Cerca de esa época, mi terapeuta me asignó una tarea, un libro con un título vergonzoso: Boundary Boss (jefe de los límites). Lo reservé en la biblioteca y me sentí aliviada al saber que habría que esperar seis semanas, lo que me daría mucho tiempo para deleitarme con la imprudencia romántica.
A medida que el verano se convertía en otoño, Jamie y yo pasamos de salir a ser amigos con derechos, a resolver juntos el crucigrama del domingo y a bromear sobre la posibilidad de tener gemelos. Boundary Boss seguía en espera en la biblioteca, y tener un nuevo amor se sentía como el mejor antidepresivo del mundo.
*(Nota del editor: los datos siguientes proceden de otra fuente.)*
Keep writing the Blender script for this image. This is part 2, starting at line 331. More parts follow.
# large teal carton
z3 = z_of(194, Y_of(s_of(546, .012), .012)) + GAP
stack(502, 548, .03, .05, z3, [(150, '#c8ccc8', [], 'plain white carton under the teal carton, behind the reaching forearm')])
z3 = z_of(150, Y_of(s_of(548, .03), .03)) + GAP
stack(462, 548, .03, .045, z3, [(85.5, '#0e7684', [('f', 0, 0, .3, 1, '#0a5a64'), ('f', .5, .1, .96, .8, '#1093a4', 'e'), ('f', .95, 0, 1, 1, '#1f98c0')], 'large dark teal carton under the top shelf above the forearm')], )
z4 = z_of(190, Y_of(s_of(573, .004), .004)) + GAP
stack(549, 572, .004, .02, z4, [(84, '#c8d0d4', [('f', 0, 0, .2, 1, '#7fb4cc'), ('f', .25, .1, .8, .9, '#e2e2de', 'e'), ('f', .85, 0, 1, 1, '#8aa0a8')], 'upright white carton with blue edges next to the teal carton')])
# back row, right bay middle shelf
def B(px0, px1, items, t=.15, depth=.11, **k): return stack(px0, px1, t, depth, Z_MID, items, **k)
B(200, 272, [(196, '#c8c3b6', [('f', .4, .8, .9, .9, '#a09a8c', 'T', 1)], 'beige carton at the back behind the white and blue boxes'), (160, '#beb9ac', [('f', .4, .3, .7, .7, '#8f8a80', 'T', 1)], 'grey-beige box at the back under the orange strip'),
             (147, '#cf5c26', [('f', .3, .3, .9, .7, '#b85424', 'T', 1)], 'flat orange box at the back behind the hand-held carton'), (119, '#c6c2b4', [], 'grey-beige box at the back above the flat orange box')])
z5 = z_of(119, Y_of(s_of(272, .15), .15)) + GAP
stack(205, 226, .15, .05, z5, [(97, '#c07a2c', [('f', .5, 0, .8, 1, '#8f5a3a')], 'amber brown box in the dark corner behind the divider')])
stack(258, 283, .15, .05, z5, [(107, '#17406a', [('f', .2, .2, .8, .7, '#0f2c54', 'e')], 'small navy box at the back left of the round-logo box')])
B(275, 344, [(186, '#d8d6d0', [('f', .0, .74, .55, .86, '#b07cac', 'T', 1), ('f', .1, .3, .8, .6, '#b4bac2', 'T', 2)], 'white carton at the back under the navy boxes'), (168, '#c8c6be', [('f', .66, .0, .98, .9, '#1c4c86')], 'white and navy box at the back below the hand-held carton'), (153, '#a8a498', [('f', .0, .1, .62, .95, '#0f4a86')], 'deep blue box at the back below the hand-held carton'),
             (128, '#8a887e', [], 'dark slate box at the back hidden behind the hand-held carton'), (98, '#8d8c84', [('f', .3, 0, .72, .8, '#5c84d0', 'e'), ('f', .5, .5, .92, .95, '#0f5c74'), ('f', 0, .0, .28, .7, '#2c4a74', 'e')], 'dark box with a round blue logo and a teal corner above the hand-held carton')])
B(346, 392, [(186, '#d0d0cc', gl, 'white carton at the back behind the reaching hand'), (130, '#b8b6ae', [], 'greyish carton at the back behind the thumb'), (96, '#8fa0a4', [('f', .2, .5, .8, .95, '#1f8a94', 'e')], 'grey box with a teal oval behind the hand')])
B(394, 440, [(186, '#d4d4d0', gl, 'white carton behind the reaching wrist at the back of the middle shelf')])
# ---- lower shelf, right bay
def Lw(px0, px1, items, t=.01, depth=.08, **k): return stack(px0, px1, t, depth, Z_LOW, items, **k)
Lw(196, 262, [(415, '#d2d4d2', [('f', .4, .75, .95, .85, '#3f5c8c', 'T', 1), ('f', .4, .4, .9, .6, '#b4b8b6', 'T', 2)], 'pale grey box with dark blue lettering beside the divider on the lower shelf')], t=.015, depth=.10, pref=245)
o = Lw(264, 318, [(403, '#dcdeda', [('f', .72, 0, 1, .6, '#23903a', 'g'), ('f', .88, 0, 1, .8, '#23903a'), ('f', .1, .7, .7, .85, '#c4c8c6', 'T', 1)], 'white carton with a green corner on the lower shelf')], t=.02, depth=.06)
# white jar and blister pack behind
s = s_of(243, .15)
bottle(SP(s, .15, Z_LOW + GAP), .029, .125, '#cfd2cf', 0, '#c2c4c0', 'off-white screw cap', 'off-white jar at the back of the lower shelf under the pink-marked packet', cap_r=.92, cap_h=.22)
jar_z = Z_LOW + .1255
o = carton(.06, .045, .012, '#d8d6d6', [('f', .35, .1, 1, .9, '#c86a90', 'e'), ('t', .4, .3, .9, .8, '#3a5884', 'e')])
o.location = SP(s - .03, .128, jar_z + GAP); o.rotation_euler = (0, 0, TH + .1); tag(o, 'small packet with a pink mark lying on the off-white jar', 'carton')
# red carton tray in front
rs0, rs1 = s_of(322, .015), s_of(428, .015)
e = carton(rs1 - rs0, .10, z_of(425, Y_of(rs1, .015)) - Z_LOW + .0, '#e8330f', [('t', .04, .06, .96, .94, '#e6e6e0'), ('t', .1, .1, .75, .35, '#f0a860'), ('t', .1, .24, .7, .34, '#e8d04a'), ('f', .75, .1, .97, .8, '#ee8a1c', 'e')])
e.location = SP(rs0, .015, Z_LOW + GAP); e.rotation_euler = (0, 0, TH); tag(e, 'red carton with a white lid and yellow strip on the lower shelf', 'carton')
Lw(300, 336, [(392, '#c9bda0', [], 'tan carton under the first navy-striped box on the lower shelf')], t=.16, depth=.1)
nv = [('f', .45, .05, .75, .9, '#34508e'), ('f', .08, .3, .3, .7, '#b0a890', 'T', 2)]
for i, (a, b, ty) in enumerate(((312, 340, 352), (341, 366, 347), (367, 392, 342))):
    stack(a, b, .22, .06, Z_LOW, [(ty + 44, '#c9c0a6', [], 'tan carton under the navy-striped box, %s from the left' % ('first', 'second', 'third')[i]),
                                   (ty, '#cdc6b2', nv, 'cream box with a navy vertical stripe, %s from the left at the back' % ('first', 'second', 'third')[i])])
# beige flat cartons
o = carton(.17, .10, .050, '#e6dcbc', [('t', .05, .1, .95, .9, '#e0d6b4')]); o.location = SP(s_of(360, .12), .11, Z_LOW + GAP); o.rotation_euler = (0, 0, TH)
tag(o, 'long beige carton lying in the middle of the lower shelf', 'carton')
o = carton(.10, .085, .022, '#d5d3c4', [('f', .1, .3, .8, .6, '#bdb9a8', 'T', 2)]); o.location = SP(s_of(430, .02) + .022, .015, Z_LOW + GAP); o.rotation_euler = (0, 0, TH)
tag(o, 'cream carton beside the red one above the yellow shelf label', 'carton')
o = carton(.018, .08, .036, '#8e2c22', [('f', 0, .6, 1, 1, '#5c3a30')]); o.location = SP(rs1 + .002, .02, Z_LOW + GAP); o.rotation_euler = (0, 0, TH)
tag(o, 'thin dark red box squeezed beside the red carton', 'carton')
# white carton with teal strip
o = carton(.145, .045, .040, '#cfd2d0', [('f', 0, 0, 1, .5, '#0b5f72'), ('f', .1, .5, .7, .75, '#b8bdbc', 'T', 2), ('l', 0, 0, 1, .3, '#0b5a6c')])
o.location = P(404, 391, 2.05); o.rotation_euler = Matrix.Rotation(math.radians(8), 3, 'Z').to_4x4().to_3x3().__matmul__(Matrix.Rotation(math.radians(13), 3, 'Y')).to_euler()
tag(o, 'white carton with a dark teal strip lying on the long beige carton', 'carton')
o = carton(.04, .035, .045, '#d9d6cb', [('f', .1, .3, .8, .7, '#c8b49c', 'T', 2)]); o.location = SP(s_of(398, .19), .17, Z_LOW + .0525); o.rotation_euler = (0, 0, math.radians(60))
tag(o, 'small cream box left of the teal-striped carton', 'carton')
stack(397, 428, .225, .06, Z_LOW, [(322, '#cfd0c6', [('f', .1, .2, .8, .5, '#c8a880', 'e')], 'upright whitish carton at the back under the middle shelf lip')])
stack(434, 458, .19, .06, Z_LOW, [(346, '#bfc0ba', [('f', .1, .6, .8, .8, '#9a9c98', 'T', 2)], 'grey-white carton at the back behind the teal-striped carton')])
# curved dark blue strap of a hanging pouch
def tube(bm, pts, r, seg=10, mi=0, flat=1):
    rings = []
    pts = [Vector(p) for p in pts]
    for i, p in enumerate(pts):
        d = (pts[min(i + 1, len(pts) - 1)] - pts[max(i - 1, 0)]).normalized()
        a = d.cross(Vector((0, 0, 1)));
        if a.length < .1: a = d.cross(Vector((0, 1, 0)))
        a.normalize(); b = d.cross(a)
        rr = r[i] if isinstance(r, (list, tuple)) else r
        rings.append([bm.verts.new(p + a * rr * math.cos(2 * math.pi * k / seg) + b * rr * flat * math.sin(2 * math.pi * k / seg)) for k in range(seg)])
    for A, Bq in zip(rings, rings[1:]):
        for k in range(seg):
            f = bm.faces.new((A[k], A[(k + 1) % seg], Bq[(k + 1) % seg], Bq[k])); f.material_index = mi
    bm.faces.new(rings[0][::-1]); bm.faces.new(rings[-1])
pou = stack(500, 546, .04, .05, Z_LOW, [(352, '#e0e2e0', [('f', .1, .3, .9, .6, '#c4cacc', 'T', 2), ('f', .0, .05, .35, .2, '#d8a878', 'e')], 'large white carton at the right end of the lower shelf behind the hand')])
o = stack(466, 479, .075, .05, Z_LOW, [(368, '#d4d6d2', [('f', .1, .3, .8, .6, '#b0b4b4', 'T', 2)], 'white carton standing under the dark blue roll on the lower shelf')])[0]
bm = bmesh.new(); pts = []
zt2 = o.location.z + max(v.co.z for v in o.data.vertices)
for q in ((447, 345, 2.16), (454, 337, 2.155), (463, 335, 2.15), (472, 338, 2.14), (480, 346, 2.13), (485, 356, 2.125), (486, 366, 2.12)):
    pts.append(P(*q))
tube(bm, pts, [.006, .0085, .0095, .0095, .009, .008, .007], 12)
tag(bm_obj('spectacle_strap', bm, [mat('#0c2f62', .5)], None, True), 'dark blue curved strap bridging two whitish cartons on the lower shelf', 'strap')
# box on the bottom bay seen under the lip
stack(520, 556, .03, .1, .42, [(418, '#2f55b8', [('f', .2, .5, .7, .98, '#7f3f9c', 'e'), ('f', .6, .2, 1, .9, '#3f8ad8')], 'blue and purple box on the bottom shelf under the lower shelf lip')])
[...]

Cerca de Jamie, sentí que me expandía de formas imprevistas. Las palabras que había utilizado para describirme durante años —cínica, cautelosa, poco divertida— ya no parecían corresponder a la persona en la que me estaba convirtiendo. La alegría, la compasión y la creatividad se volvieron mucho más interesantes para mí. En lugar de matar a los bichos del alféizar de mi ventana, empecé a atraparlos bajo tazas y a sacarlos al exterior. Empecé a vestir con más colores y a escribir mala poesía.
Esta etapa fue como descubrir una nueva habitación en la casa de mi infancia: abrir la puerta de una patada y limpiar el polvo, encontrar estanterías empotradas y ventanales. La habitación había estado allí todo el tiempo; Jamie solo había resultado tener una copia de la llave.
Luego, en noviembre, ocurrieron dos cosas importantes: Jamie volvió con su ex, y Jamie tuvo chinches.
Rápidamente caí en un pozo de ansiosa desesperación. Leí las primeras 37 páginas de La broma infinita, busqué departamentos en alquiler en Noruega y aprendí que el desamor se niega a ser discutido en otro lenguaje que no sea el del cliché extremo. De manera exasperante, no me enfadé con él. Sin embargo, sí creí que merecía un castigo.